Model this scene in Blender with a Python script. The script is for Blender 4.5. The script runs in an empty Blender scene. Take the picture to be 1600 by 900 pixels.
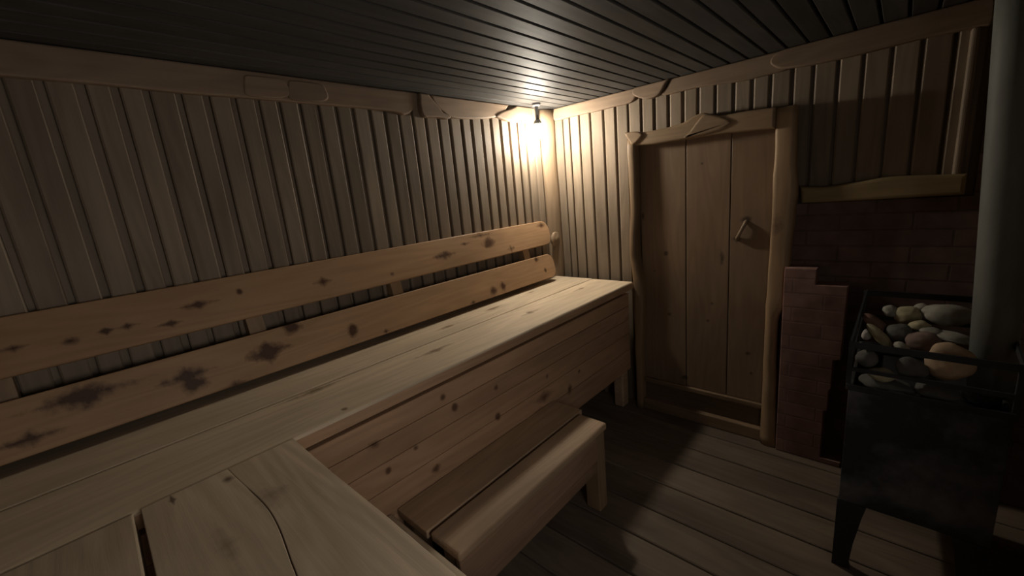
import bpy, bmesh, math, random
from mathutils import Vector, Matrix, noise

random.seed(7)
SC = bpy.context.scene
COL = SC.collection
CEIL = 2.10

# ------------------------------------------------------------------ helpers
def link(o):
    COL.objects.link(o)
    return o

def tag(o, label=None, cat=None, group=None, kind=None):
    if label: o['label'] = label
    if cat: o['category'] = cat
    if group: o['group'] = group
    if kind: o['kind'] = kind
    return o

def empty(name, loc, label, cat, group=None, kind=None, rotz=0.0):
    o = bpy.data.objects.new(name, None)
    o.empty_display_size = 0.1
    o.location = loc
    o.rotation_euler = (0, 0, rotz)
    link(o)
    return tag(o, label, cat, group, kind)

class MB:
    """collects board-like solids; each board gets its own random value in the attribute 'bid'"""
    def __init__(self):
        self.bm = bmesh.new()
        self.lay = self.bm.verts.layers.float.new('bid')
        self.n = 0
    def _stamp(self, verts, bid=None):
        b = random.random() if bid is None else bid
        for v in verts: v[self.lay] = b
    def absorb(self, tmp, M=None, bid=None):
        if M is not None: bmesh.ops.transform(tmp, matrix=M, verts=tmp.verts)
        base = len(self.bm.verts)
        vs = [self.bm.verts.new(v.co) for v in tmp.verts]
        tmp.verts.index_update()
        self.bm.verts.ensure_lookup_table()
        for f in tmp.faces:
            try:
                nf = self.bm.faces.new([vs[v.index] for v in f.verts])
                nf.smooth = f.smooth
            except ValueError: pass
        self._stamp(vs, bid)
        tmp.free()
        return self
    def box(self, x0, x1, y0, y1, z0, z1, bev=0.004, seg=2, bid=None, M=None, wob=0.0, cuts=0):
        t = bmesh.new()
        bmesh.ops.create_cube(t, size=1)
        S = Matrix.Translation(((x0+x1)/2, (y0+y1)/2, (z0+z1)/2)) @ Matrix.Diagonal((abs(x1-x0), abs(y1-y0), abs(z1-z0), 1))
        bmesh.ops.transform(t, matrix=S, verts=t.verts)
        if bev > 0:
            bmesh.ops.bevel(t, geom=list(t.edges), offset=bev, segments=seg, profile=0.5, affect='EDGES')
        return self.absorb(t, M, bid)
    def prism(self, pts, d0, d1, frame, bev=0.006, seg=2, bid=None):
        """outline pts (a,b) extruded from depth d0 (back) to d1 (front); frame(a,b,d) -> xyz"""
        t = bmesh.new()
        back = [t.verts.new(frame(a, b, d0)) for a, b in pts]
        front = [t.verts.new(frame(a, b, d1)) for a, b in pts]
        n = len(pts)
        ff = t.faces.new(front)
        t.faces.new(list(reversed(back)))
        for i in range(n):
            t.faces.new([back[i], back[(i+1) % n], front[(i+1) % n], front[i]])
        bmesh.ops.recalc_face_normals(t, faces=t.faces)
        if bev > 0:
            edges = [e for e in ff.edges]
            bmesh.ops.bevel(t, geom=edges, offset=bev, segments=seg, profile=0.5, affect='EDGES')
        return self.absorb(t, None, bid)
    def loft(self, rings, bid=None, smooth=True, cap=True):
        t = bmesh.new()
        R = [[t.verts.new(p) for p in ring] for ring in rings]
        n = len(R[0])
        for a, b in zip(R, R[1:]):
            for i in range(n):
                f = t.faces.new([a[i], a[(i+1) % n], b[(i+1) % n], b[i]])
                f.smooth = smooth
        if cap:
            t.faces.new(list(reversed(R[0]))); t.faces.new(R[-1])
        bmesh.ops.recalc_face_normals(t, faces=t.faces)
        return self.absorb(t, None, bid)
    def tube(self, pts, r, n=12, bid=None, smooth=True):
        pts = [Vector(p) for p in pts]
        rs = r if isinstance(r, (list, tuple)) else [r]*len(pts)
        rings = []
        for i, p in enumerate(pts):
            d = (pts[min(i+1, len(pts)-1)] - pts[max(i-1, 0)]).normalized()
            u = d.cross(Vector((0, 0, 1)))
            if u.length < 0.05: u = d.cross(Vector((0, 1, 0)))
            u.normalize(); w = d.cross(u)
            rings.append([p + (u*math.cos(2*math.pi*k/n) + w*math.sin(2*math.pi*k/n))*rs[i] for k in range(n)])
        return self.loft(rings, bid, smooth)
    def build(self, name, mat, parent=None, origin=None, sub=0):
        me = bpy.data.meshes.new(name)
        if origin is not None:
            bmesh.ops.translate(self.bm, vec=-Vector(origin), verts=self.bm.verts)
        self.bm.to_mesh(me); self.bm.free()
        me.materials.append(mat)
        o = bpy.data.objects.new(name, me)
        if origin is not None: o.location = origin
        link(o)
        if parent is not None:
            o.parent = parent
            o.matrix_parent_inverse = Matrix.Identity(4)
            if origin is None:
                o.location = -Vector(parent.location)       # geometry was written in room coordinates
            else:
                o.location = Vector(origin) - Vector(parent.location)
        return o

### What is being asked
Using the data above, print every line exactly, omitting pictures.

### Written answer
Model this scene in Blender with a Python script. The script is for Blender 4.5. The script runs in an empty Blender scene. Take the picture to be 1600 by 900 pixels.
import bpy, bmesh, math, random
from mathutils import Vector, Matrix, noise

random.seed(7)
SC = bpy.context.scene
COL = SC.collection
CEIL = 2.10

# ------------------------------------------------------------------ helpers
def link(o):
    COL.objects.link(o)
    return o

def tag(o, label=None, cat=None, group=None, kind=None):
    if label: o['label'] = label
    if cat: o['category'] = cat
    if group: o['group'] = group
    if kind: o['kind'] = kind
    return o

def empty(name, loc, label, cat, group=None, kind=None, rotz=0.0):
    o = bpy.data.objects.new(name, None)
    o.empty_display_size = 0.1
    o.location = loc
    o.rotation_euler = (0, 0, rotz)
    link(o)
    return tag(o, label, cat, group, kind)

class MB:
    """collects board-like solids; each board gets its own random value in the attribute 'bid'"""
    def __init__(self):
        self.bm = bmesh.new()
        self.lay = self.bm.verts.layers.float.new('bid')
        self.n = 0
    def _stamp(self, verts, bid=None):
        b = random.random() if bid is None else bid
        for v in verts: v[self.lay] = b
    def absorb(self, tmp, M=None, bid=None):
        if M is not None: bmesh.ops.transform(tmp, matrix=M, verts=tmp.verts)
        base = len(self.bm.verts)
        vs = [self.bm.verts.new(v.co) for v in tmp.verts]
        tmp.verts.index_update()
        self.bm.verts.ensure_lookup_table()
        for f in tmp.faces:
            try:
                nf = self.bm.faces.new([vs[v.index] for v in f.verts])
                nf.smooth = f.smooth
            except ValueError: pass
        self._stamp(vs, bid)
        tmp.free()
        return self
    def box(self, x0, x1, y0, y1, z0, z1, bev=0.004, seg=2, bid=None, M=None, wob=0.0, cuts=0):
        t = bmesh.new()
        bmesh.ops.create_cube(t, size=1)
        S = Matrix.Translation(((x0+x1)/2, (y0+y1)/2, (z0+z1)/2)) @ Matrix.Diagonal((abs(x1-x0), abs(y1-y0), abs(z1-z0), 1))
        bmesh.ops.transform(t, matrix=S, verts=t.verts)
        if bev > 0:
            bmesh.ops.bevel(t, geom=list(t.edges), offset=bev, segments=seg, profile=0.5, affect='EDGES')
        return self.absorb(t, M, bid)
    def prism(self, pts, d0, d1, frame, bev=0.006, seg=2, bid=None):
        """outline pts (a,b) extruded from depth d0 (back) to d1 (front); frame(a,b,d) -> xyz"""
        t = bmesh.new()
        back = [t.verts.new(frame(a, b, d0)) for a, b in pts]
        front = [t.verts.new(frame(a, b, d1)) for a, b in pts]
        n = len(pts)
        ff = t.faces.new(front)
        t.faces.new(list(reversed(back)))
        for i in range(n):
            t.faces.new([back[i], back[(i+1) % n], front[(i+1) % n], front[i]])
        bmesh.ops.recalc_face_normals(t, faces=t.faces)
        if bev > 0:
            edges = [e for e in ff.edges]
            bmesh.ops.bevel(t, geom=edges, offset=bev, segments=seg, profile=0.5, affect='EDGES')
        return self.absorb(t, None, bid)
    def loft(self, rings, bid=None, smooth=True, cap=True):
        t = bmesh.new()
        R = [[t.verts.new(p) for p in ring] for ring in rings]
        n = len(R[0])
        for a, b in zip(R, R[1:]):
            for i in range(n):
                f = t.faces.new([a[i], a[(i+1) % n], b[(i+1) % n], b[i]])
                f.smooth = smooth
        if cap:
            t.faces.new(list(reversed(R[0]))); t.faces.new(R[-1])
        bmesh.ops.recalc_face_normals(t, faces=t.faces)
        return self.absorb(t, None, bid)
    def tube(self, pts, r, n=12, bid=None, smooth=True):
        pts = [Vector(p) for p in pts]
        rs = r if isinstance(r, (list, tuple)) else [r]*len(pts)
        rings = []
        for i, p in enumerate(pts):
            d = (pts[min(i+1, len(pts)-1)] - pts[max(i-1, 0)]).normalized()
            u = d.cross(Vector((0, 0, 1)))
            if u.length < 0.05: u = d.cross(Vector((0, 1, 0)))
            u.normalize(); w = d.cross(u)
            rings.append([p + (u*math.cos(2*math.pi*k/n) + w*math.sin(2*math.pi*k/n))*rs[i] for k in range(n)])
        return self.loft(rings, bid, smooth)
    def build(self, name, mat, parent=None, origin=None, sub=0):
        me = bpy.data.meshes.new(name)
        if origin is not None:
            bmesh.ops.translate(self.bm, vec=-Vector(origin), verts=self.bm.verts)
        self.bm.to_mesh(me); self.bm.free()
        me.materials.append(mat)
        o = bpy.data.objects.new(name, me)
        if origin is not None: o.location = origin
        link(o)
        if parent is not None:
            o.parent = parent
            o.matrix_parent_inverse = Matrix.Identity(4)
            if origin is None:
                o.location = -Vector(parent.location)       # geometry was written in room coordinates
            else:
                o.location = Vector(origin) - Vector(parent.location)
        return o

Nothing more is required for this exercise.